In this chapter, the judgment of the beast ridden by the harlot is presented, the presentation reaching its climax in the final destruction of both in Revelation 19:19-21, where the harlot is also mentioned again under the figure of the false prophet. This is the central one of three chapters, each of which is concluded with a description of the judgment day.

Revelation 18 ends with the desolated whore at the judgment.

Revelation 19 ends with the beast destroyed at the judgment.

Revelation 20 ends with the dragon (Satan) destroyed at the judgment.

This is the exact reverse order of their appearance in Revelation, beginning at Revelation 12:1. This book of Revelation is very neatly and skillfully organized, and the structure of it is a marvel of logical design and synchronization. The chronology of these three chapters is identical, each of them dealing with the entire Christian dispensation between the two Advents of Christ. The "forty-two months," the "one thousand two hundred and three score days," and the "one thousand years" are three different symbolical terms used in the successive chapters as the designation of the same chronological period, the entire dispensation, each of them reaching its terminus at the judgment.
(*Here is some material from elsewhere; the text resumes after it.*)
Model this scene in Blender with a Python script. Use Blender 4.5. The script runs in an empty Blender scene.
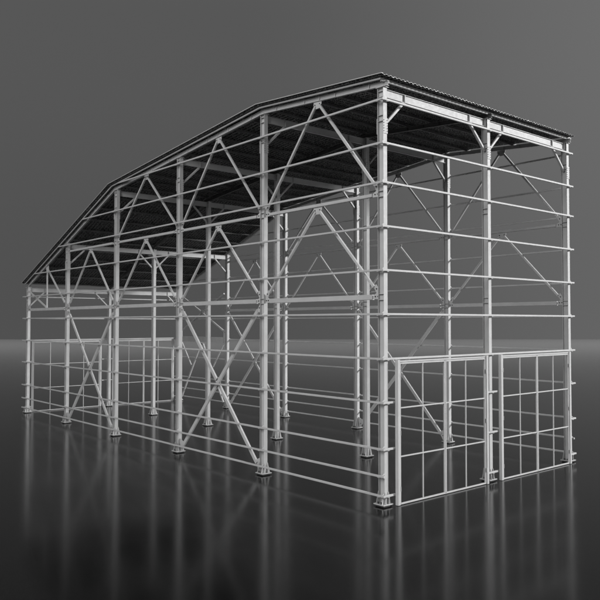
import bpy, math, random
from mathutils import Vector, Matrix
random.seed(4)
scene = bpy.context.scene
col = scene.collection
R = math.radians

# ---------------------------------------------------------------- dimensions
BAY = 6.0                    # spacing of the frames along the hall
NB = 5
WB = 5.416                   # spacing of the three column lines
XS = (0.0, WB, 2 * WB)
LEN = BAY * NB
Z_GIRT = (0.335, 0.928, 1.743, 3.150, 4.482, 5.848, 7.197, 8.546, 9.898, 11.114, 12.462)
Z_UP, Z_LOW = 9.57, 6.38     # longitudinal struts
GS = 0.066                   # girt tube
OFF = 0.2                    # girt centre line outside the column line
ROOF = ((-0.36, 13.18), (6.0, 13.68), (18.2, 12.50), (30.12, 8.06))
RX0, RX1 = -0.40, 11.13

def roof_z(y):
    for (a, za), (b, zb) in zip(ROOF, ROOF[1:]):
        if y <= b: return za + (zb - za) * (y - a) / (b - a)
    (a, za), (b, zb) = ROOF[-2:]
    return za + (zb - za) * (y - a) / (b - a)

def roof_y(z):               # falling side only
    for (a, za), (b, zb) in zip(ROOF[1:], ROOF[2:]):
        if zb <= z <= za: return a + (z - za) / (zb - za) * (b - a)
    return LEN

# ---------------------------------------------------------------- materials
def mat(name):
    m = bpy.data.materials.new(name); m.use_nodes = True
    nt = m.node_tree
    return m, nt, nt.nodes['Principled BSDF']

def noise_ramp(nt, scale, lo, hi, detail=6, p0=0.3, p1=0.7, dist=0.0, stretch=None):
    tc = nt.nodes.new('ShaderNodeTexCoord')
    no = nt.nodes.new('ShaderNodeTexNoise'); no.inputs['Scale'].default_value = scale
    no.inputs['Detail'].default_value = detail; no.inputs['Distortion'].default_value = dist
    src = tc.outputs['Object']
    if stretch:
        mp = nt.nodes.new('ShaderNodeMapping'); mp.inputs['Scale'].default_value = stretch
        nt.links.new(src, mp.inputs['Vector']); src = mp.outputs['Vector']
    nt.links.new(src, no.inputs['Vector'])
    rp = nt.nodes.new('ShaderNodeValToRGB')
    rp.color_ramp.elements[0].position = p0; rp.color_ramp.elements[1].position = p1
    rp.color_ramp.elements[0].color = (lo, lo, lo, 1); rp.color_ramp.elements[1].color = (hi, hi, hi, 1)
    nt.links.new(no.outputs['Fac'], rp.inputs['Fac'])
    return no, rp

def steel_material(name, lo, hi, rough=(0.55, 0.7), metal=0.0):
    m, nt, b = mat(name)
    _, c = noise_ramp(nt, 2.3, lo, hi, 8)
    nt.links.new(c.outputs['Color'], b.inputs['Base Color'])
    _, r = noise_ramp(nt, 9.0, rough[0], rough[1], 4)
    nt.links.new(r.outputs['Color'], b.inputs['Roughness'])
    b.inputs['Metallic'].default_value = metal
    return m

M_STEEL = steel_material('painted_steel', 0.36, 0.405)
M_BOLT = steel_material('bolt_steel', 0.012, 0.03, metal=0.0)
M_SHADED = steel_material('shaded_steel', 0.06, 0.09)  # inner roof steel, shade under the roof put into its darker colour
M_GROUT = steel_material('grout', 0.02, 0.04, (0.8, 0.9))

def sheet_material():
    m, nt, b = mat('corrugated_sheet')
    _, c = noise_ramp(nt, 21.0, 0.012, 0.40, 2, 0.46, 0.74)
    nt.links.new(c.outputs['Color'], b.inputs['Base Color'])
    b.inputs['Roughness'].default_value = 0.45
    b.inputs['Metallic'].default_value = 0.35
    return m
M_SHEET = sheet_material()

def floor_material():
    m = bpy.data.materials.new('polished_dark_floor'); m.use_nodes = True
    nt = m.node_tree; nt.nodes.clear()
    out = nt.nodes.new('ShaderNodeOutputMaterial'); mix = nt.nodes.new('ShaderNodeMixShader')
    df = nt.nodes.new('ShaderNodeBsdfDiffuse'); gl = nt.nodes.new('ShaderNodeBsdfGlossy'); fr = nt.nodes.new('ShaderNodeFresnel')
    gl.distribution = 'GGX'; fr.inputs['IOR'].default_value = 1.33
    _, c = noise_ramp(nt, 0.35, 0.0011, 0.0019, 6)
    _, sp = noise_ramp(nt, 42.0, 0.0, 0.016, 1, 0.58, 0.74)
    ad = nt.nodes.new('ShaderNodeVectorMath'); ad.operation = 'ADD'
    nt.links.new(c.outputs['Color'], ad.inputs[0]); nt.links.new(sp.outputs['Color'], ad.inputs[1])
    nt.links.new(ad.outputs['Vector'], df.inputs['Color'])
    _, r = noise_ramp(nt, 1.1, 0.136, 0.148, 8)
    nt.links.new(r.outputs['Color'], gl.inputs['Roughness'])
    gl.inputs['Color'].default_value = (.95, .95, .95, 1)
    no, _ = noise_ramp(nt, 22.0, 0, 1, 3)
    bp = nt.nodes.new('ShaderNodeBump'); bp.inputs['Strength'].default_value = 0.02
    bp.inputs['Distance'].default_value = 0.01
    nt.links.new(no.outputs['Fac'], bp.inputs['Height'])
    nt.links.new(bp.outputs['Normal'], gl.inputs['Normal'])
    nt.links.new(fr.outputs['Fac'], mix.inputs['Fac'])
    nt.links.new(df.outputs['BSDF'], mix.inputs[1]); nt.links.new(gl.outputs['BSDF'], mix.inputs[2])
    nt.links.new(mix.outputs['Shader'], out.inputs['Surface'])
    return m
M_FLOOR = floor_material()

# ---------------------------------------------------------------- mesh builder
class MB:
    def __init__(s): s.v = []; s.f = []; s.mi = []; s.cur = 0
    def quadprism(s, a, b):                       # two loops with the same point count
        n = len(a); k = len(s.v); s.v += [tuple(p) for p in a] + [tuple(p) for p in b]
        s.f.append(tuple(k + i for i in reversed(range(n)))); s.f.append(tuple(k + n + i for i in range(n)))
        for i in range(n):
            j = (i + 1) % n; s.f.append((k + i, k + j, k + n + j, k + n + i))
        s.mi += [s.cur] * (n + 2)
    def box(s, x0, x1, y0, y1, z0, z1):
        s.quadprism([(x0, y0, z0), (x1, y0, z0), (x1, y1, z0), (x0, y1, z0)],
                    [(x0, y0, z1), (x1, y0, z1), (x1, y1, z1), (x0, y1, z1)])
    def sweep(s, p, q, prof, side):
        """extrude the 2-D profile (along side, along up) from p to q"""
        p, q = Vector(p), Vector(q); d = (q - p).normalized()
        sd = Vector(side); sd = (sd - d * sd.dot(d)).normalized(); up = d.cross(sd)
        s.quadprism([p + sd * a + up * b for a, b in prof], [q + sd * a + up * b for a, b in prof])
    def tube(s, p, q, w, h, side, c=0.12):
        k = min(w, h) * c; a, b = w / 2, h / 2
        s.sweep(p, q, [(-a + k, -b), (a - k, -b), (a, -b + k), (a, b - k), (a - k, b), (-a + k, b), (-a, b - k), (-a, -b + k)], side)
    def ibeam(s, p, q, fw, dep, side, tf=0.014, tw=0.012):
        a, b, t = fw / 2, dep / 2, tw / 2
        s.sweep(p, q, [(-a, -b), (a, -b), (a, -b + tf), (t, -b + tf), (t, b - tf), (a, b - tf), (a, b), (-a, b),
                       (-a, b - tf), (-t, b - tf), (-t, -b + tf), (-a, -b + tf)], side)
    def poly(s, pts, n, t):                       # flat plate of thickness t along n
        n = Vector(n).normalized() * t / 2
        s.quadprism([Vector(p) - n for p in pts], [Vector(p) + n for p in pts])
    def cyl(s, c, ax, r, h, n=8):
        c, ax = Vector(c), Vector(ax).normalized(); o = ax.orthogonal().normalized(); w = ax.cross(o)
        ring = [o * r * math.cos(2 * math.pi * i / n) + w * r * math.sin(2 * math.pi * i / n) for i in range(n)]
        s.quadprism([c - ax * h / 2 + p for p in ring], [c + ax * h / 2 + p for p in ring])
    def build(s, name, parent, m=None, label=None):
        me = bpy.data.meshes.new(name); me.from_pydata(s.v, [], s.f)
        ms = m if isinstance(m, (list, tuple)) else [m or M_STEEL]
        for x in ms: me.materials.append(x)
        for p, i in zip(me.polygons, s.mi): p.material_index = i
        import bmesh
        bm = bmesh.new(); bm.from_mesh(me); bmesh.ops.recalc_face_normals(bm, faces=bm.faces); bm.to_mesh(me); bm.free()
        o = bpy.data.objects.new(name, me); col.objects.link(o); o.parent = parent
        if label: o['label'] = label
        return o

# ---------------------------------------------------------------- setting
CAM = Vector((-16.4051, -15.3037, 5.592)); YAW = 0.70622; PITCH = 0.031124
fwd = Vector((math.sin(YAW), math.cos(YAW), 0)); rgt = Vector((math.cos(YAW), -math.sin(YAW), 0))
def ground():
    base = Vector((CAM.x, CAM.y, 0)); m = MB()
    near, far, half = -160, 241, 320
    pts = [base + fwd * near - rgt * half, base + fwd * near + rgt * half, base + fwd * far + rgt * half, base + fwd * far - rgt * half]
    me = bpy.data.meshes.new('ground'); me.from_pydata([tuple(p) for p in pts], [], [(0, 1, 2, 3)])
    me.materials.append(M_FLOOR)
    o = bpy.data.objects.new('ground', me); col.objects.link(o)
    o['kind'] = 'structure'
ground()

# ---------------------------------------------------------------- the hall
hall = bpy.data.objects.new('steel_frame_hall', None); col.objects.link(hall)
hall['label'] = 'tall open steel frame hall with corrugated roof on a glossy dark floor'
hall['category'] = 'building'

def col_top(y): return roof_z(y) - 0.335

FW, FD = 0.165, 0.25         # column flange width (X) and depth (Y)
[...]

This chapter, therefore, is not "the beginning of the millennial age."[1] The only connection that it has with the millennium is that it prophesies of events throughout the whole current dispensation, which is the 1,000 years, the 42 months, or the 1,260 days, each of these expressions meaning the same thing. Thus, each of the three chapters (Revelation 18; Revelation 19; and Revelation 20) covers the same period of time ending at the judgment, as do also other sections of the prophecy.

Prior to the narration of the destruction of the kings (the beast in his final phase, the period of the ten horns), presented in Revelation 19:11-31, there are two proleptic scenes of praise, the first (Revelation 19:1-5) looking backward to the destruction of the harlot, and the second (Revelation 19:6-10) looking forward to the destruction of the beast. Many commentators, notably Beckwith and Bruce, treat the first five verses as actually a part of the preceding chapter; but it makes little difference, for both outbursts of praise in heaven are very similar to other parenthetical and anticipatory scenes scattered throughout the prophecy.

This chapter dealing with the sea-beast in the later phase of his existence, the period represented by the ten horns, is of very great significance, for it places the complete fulfillment of Revelation at least half a millennium later than this first phase which ended with the collapse of the pagan empire in 476 A.D. The narrow preterist view that all of Revelation was fulfilled in the time of the first generation receiving it is totally denied by this, as also by the fact that a period of time represented by a full thousand years is also represented as intervening prior to the final judgment in Revelation 20. The final judgment day is the key to understanding Revelation, for it appears no less than seven times within these 22 chapters. The greatest misunderstanding of Revelation apparent in the works of so many writers is their efforts to get rid of the various depictions of the final judgment. Every conceivable device of doing this has been utilized; but none of them, nor all of them, can remove the stark dramatic language which simply cannot logically apply to anything else except the judgment day.